__Work required__. Your task is to repeat all of the material exactly.

__Entries shown__.
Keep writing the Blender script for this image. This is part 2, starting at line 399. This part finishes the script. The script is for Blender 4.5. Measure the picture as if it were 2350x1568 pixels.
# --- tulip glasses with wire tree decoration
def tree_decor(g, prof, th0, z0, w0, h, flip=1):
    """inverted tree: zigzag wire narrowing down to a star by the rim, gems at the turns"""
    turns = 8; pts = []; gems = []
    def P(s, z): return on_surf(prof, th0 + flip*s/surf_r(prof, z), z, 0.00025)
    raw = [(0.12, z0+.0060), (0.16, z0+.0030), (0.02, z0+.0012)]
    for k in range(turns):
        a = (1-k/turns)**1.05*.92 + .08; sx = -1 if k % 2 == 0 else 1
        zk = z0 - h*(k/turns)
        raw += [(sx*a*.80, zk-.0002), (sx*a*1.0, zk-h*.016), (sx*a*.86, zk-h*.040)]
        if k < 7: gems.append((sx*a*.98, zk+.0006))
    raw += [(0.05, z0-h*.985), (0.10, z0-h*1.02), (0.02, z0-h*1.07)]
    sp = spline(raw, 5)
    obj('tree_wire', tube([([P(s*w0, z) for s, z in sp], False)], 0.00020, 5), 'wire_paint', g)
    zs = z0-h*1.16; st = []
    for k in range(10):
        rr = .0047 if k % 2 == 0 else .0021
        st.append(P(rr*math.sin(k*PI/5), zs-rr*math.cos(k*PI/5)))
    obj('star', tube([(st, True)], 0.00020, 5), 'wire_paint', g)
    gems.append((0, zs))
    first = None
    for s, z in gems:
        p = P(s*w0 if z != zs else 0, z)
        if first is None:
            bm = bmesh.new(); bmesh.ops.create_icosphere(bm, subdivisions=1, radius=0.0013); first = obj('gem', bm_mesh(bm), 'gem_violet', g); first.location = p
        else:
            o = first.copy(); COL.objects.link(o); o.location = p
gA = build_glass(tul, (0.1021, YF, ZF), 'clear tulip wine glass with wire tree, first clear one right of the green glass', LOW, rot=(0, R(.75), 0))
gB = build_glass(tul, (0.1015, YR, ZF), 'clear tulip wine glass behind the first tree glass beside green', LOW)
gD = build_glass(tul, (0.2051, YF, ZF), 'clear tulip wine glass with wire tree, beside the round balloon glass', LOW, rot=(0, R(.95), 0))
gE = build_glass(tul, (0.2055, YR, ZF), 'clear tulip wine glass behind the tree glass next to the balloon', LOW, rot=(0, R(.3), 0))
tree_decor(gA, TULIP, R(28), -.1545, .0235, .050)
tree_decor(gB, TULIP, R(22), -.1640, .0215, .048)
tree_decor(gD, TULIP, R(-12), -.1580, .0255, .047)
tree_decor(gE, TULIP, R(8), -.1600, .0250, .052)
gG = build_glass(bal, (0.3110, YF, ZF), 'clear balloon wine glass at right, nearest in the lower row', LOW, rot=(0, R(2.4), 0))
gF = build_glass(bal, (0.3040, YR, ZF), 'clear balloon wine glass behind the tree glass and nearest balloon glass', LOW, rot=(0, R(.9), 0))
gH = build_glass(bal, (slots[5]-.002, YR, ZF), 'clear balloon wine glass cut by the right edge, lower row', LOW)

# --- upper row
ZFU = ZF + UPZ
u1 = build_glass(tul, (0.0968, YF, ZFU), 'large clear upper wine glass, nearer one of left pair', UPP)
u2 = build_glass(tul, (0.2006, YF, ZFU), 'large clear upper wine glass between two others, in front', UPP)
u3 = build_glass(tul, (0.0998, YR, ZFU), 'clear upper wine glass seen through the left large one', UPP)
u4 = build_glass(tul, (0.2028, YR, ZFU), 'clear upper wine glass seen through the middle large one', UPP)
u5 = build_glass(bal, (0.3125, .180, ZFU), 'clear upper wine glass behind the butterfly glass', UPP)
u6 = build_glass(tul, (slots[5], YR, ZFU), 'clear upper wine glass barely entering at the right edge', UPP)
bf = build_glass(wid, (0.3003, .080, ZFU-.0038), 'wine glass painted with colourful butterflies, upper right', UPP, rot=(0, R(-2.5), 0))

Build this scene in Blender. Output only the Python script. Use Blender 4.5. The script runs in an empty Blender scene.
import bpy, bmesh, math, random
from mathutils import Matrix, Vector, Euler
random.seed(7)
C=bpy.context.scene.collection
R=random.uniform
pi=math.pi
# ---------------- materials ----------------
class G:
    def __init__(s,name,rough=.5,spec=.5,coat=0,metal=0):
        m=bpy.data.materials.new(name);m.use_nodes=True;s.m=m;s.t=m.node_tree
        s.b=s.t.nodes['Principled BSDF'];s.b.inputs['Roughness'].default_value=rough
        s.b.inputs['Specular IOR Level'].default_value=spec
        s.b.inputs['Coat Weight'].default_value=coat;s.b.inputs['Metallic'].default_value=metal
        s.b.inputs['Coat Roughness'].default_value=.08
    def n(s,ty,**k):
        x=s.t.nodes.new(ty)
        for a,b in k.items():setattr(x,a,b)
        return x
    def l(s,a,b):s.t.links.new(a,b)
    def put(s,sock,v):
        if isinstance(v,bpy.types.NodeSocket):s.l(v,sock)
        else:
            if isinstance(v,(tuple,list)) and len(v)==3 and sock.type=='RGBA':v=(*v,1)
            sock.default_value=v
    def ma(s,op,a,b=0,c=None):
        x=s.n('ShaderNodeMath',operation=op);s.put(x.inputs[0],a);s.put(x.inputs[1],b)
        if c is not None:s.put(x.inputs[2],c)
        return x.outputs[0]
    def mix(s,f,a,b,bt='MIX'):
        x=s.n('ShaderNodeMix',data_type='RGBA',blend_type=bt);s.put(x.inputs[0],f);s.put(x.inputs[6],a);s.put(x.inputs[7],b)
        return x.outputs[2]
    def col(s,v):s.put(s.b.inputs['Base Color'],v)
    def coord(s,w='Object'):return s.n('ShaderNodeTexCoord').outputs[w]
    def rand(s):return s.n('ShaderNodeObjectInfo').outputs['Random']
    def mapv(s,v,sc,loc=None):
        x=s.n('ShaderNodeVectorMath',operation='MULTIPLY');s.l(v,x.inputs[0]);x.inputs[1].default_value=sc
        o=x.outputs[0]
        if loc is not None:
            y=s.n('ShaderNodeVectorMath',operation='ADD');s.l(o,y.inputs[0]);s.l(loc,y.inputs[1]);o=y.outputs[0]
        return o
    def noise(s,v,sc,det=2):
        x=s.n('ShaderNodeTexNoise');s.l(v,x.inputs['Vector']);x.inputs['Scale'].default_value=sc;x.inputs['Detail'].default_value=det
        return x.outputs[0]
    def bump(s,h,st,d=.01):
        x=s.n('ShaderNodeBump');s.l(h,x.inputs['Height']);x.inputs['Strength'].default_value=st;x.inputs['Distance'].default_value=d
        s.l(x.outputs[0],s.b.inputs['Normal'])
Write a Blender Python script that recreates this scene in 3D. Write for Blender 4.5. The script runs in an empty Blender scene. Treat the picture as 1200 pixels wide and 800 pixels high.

__Right answer__.
Keep writing the Blender script for this image. This is part 2, starting at line 399. This part finishes the script. The script is for Blender 4.5. Measure the picture as if it were 2350x1568 pixels.
# --- tulip glasses with wire tree decoration
def tree_decor(g, prof, th0, z0, w0, h, flip=1):
    """inverted tree: zigzag wire narrowing down to a star by the rim, gems at the turns"""
    turns = 8; pts = []; gems = []
    def P(s, z): return on_surf(prof, th0 + flip*s/surf_r(prof, z), z, 0.00025)
    raw = [(0.12, z0+.0060), (0.16, z0+.0030), (0.02, z0+.0012)]
    for k in range(turns):
        a = (1-k/turns)**1.05*.92 + .08; sx = -1 if k % 2 == 0 else 1
        zk = z0 - h*(k/turns)
        raw += [(sx*a*.80, zk-.0002), (sx*a*1.0, zk-h*.016), (sx*a*.86, zk-h*.040)]
        if k < 7: gems.append((sx*a*.98, zk+.0006))
    raw += [(0.05, z0-h*.985), (0.10, z0-h*1.02), (0.02, z0-h*1.07)]
    sp = spline(raw, 5)
    obj('tree_wire', tube([([P(s*w0, z) for s, z in sp], False)], 0.00020, 5), 'wire_paint', g)
    zs = z0-h*1.16; st = []
    for k in range(10):
        rr = .0047 if k % 2 == 0 else .0021
        st.append(P(rr*math.sin(k*PI/5), zs-rr*math.cos(k*PI/5)))
    obj('star', tube([(st, True)], 0.00020, 5), 'wire_paint', g)
    gems.append((0, zs))
    first = None
    for s, z in gems:
        p = P(s*w0 if z != zs else 0, z)
        if first is None:
            bm = bmesh.new(); bmesh.ops.create_icosphere(bm, subdivisions=1, radius=0.0013); first = obj('gem', bm_mesh(bm), 'gem_violet', g); first.location = p
        else:
            o = first.copy(); COL.objects.link(o); o.location = p
gA = build_glass(tul, (0.1021, YF, ZF), 'clear tulip wine glass with wire tree, first clear one right of the green glass', LOW, rot=(0, R(.75), 0))
gB = build_glass(tul, (0.1015, YR, ZF), 'clear tulip wine glass behind the first tree glass beside green', LOW)
gD = build_glass(tul, (0.2051, YF, ZF), 'clear tulip wine glass with wire tree, beside the round balloon glass', LOW, rot=(0, R(.95), 0))
gE = build_glass(tul, (0.2055, YR, ZF), 'clear tulip wine glass behind the tree glass next to the balloon', LOW, rot=(0, R(.3), 0))
tree_decor(gA, TULIP, R(28), -.1545, .0235, .050)
tree_decor(gB, TULIP, R(22), -.1640, .0215, .048)
tree_decor(gD, TULIP, R(-12), -.1580, .0255, .047)
tree_decor(gE, TULIP, R(8), -.1600, .0250, .052)
gG = build_glass(bal, (0.3110, YF, ZF), 'clear balloon wine glass at right, nearest in the lower row', LOW, rot=(0, R(2.4), 0))
gF = build_glass(bal, (0.3040, YR, ZF), 'clear balloon wine glass behind the tree glass and nearest balloon glass', LOW, rot=(0, R(.9), 0))
gH = build_glass(bal, (slots[5]-.002, YR, ZF), 'clear balloon wine glass cut by the right edge, lower row', LOW)

# --- upper row
ZFU = ZF + UPZ
u1 = build_glass(tul, (0.0968, YF, ZFU), 'large clear upper wine glass, nearer one of left pair', UPP)
u2 = build_glass(tul, (0.2006, YF, ZFU), 'large clear upper wine glass between two others, in front', UPP)
u3 = build_glass(tul, (0.0998, YR, ZFU), 'clear upper wine glass seen through the left large one', UPP)
u4 = build_glass(tul, (0.2028, YR, ZFU), 'clear upper wine glass seen through the middle large one', UPP)
u5 = build_glass(bal, (0.3125, .180, ZFU), 'clear upper wine glass behind the butterfly glass', UPP)
u6 = build_glass(tul, (slots[5], YR, ZFU), 'clear upper wine glass barely entering at the right edge', UPP)
bf = build_glass(wid, (0.3003, .080, ZFU-.0038), 'wine glass painted with colourful butterflies, upper right', UPP, rot=(0, R(-2.5), 0))

Build this scene in Blender. Output only the Python script. Use Blender 4.5. The script runs in an empty Blender scene.
import bpy, bmesh, math, random
from mathutils import Matrix, Vector, Euler
random.seed(7)
C=bpy.context.scene.collection
R=random.uniform
pi=math.pi
# ---------------- materials ----------------
class G:
    def __init__(s,name,rough=.5,spec=.5,coat=0,metal=0):
        m=bpy.data.materials.new(name);m.use_nodes=True;s.m=m;s.t=m.node_tree
        s.b=s.t.nodes['Principled BSDF'];s.b.inputs['Roughness'].default_value=rough
        s.b.inputs['Specular IOR Level'].default_value=spec
        s.b.inputs['Coat Weight'].default_value=coat;s.b.inputs['Metallic'].default_value=metal
        s.b.inputs['Coat Roughness'].default_value=.08
    def n(s,ty,**k):
        x=s.t.nodes.new(ty)
        for a,b in k.items():setattr(x,a,b)
        return x
    def l(s,a,b):s.t.links.new(a,b)
    def put(s,sock,v):
        if isinstance(v,bpy.types.NodeSocket):s.l(v,sock)
        else:
            if isinstance(v,(tuple,list)) and len(v)==3 and sock.type=='RGBA':v=(*v,1)
            sock.default_value=v
    def ma(s,op,a,b=0,c=None):
        x=s.n('ShaderNodeMath',operation=op);s.put(x.inputs[0],a);s.put(x.inputs[1],b)
        if c is not None:s.put(x.inputs[2],c)
        return x.outputs[0]
    def mix(s,f,a,b,bt='MIX'):
        x=s.n('ShaderNodeMix',data_type='RGBA',blend_type=bt);s.put(x.inputs[0],f);s.put(x.inputs[6],a);s.put(x.inputs[7],b)
        return x.outputs[2]
    def col(s,v):s.put(s.b.inputs['Base Color'],v)
    def coord(s,w='Object'):return s.n('ShaderNodeTexCoord').outputs[w]
    def rand(s):return s.n('ShaderNodeObjectInfo').outputs['Random']
    def mapv(s,v,sc,loc=None):
        x=s.n('ShaderNodeVectorMath',operation='MULTIPLY');s.l(v,x.inputs[0]);x.inputs[1].default_value=sc
        o=x.outputs[0]
        if loc is not None:
            y=s.n('ShaderNodeVectorMath',operation='ADD');s.l(o,y.inputs[0]);s.l(loc,y.inputs[1]);o=y.outputs[0]
        return o
    def noise(s,v,sc,det=2):
        x=s.n('ShaderNodeTexNoise');s.l(v,x.inputs['Vector']);x.inputs['Scale'].default_value=sc;x.inputs['Detail'].default_value=det
        return x.outputs[0]
    def bump(s,h,st,d=.01):
        x=s.n('ShaderNodeBump');s.l(h,x.inputs['Height']);x.inputs['Strength'].default_value=st;x.inputs['Distance'].default_value=d
        s.l(x.outputs[0],s.b.inputs['Normal'])
Write a Blender Python script that recreates this scene in 3D. Write for Blender 4.5. The script runs in an empty Blender scene. Treat the picture as 1200 pixels wide and 800 pixels high.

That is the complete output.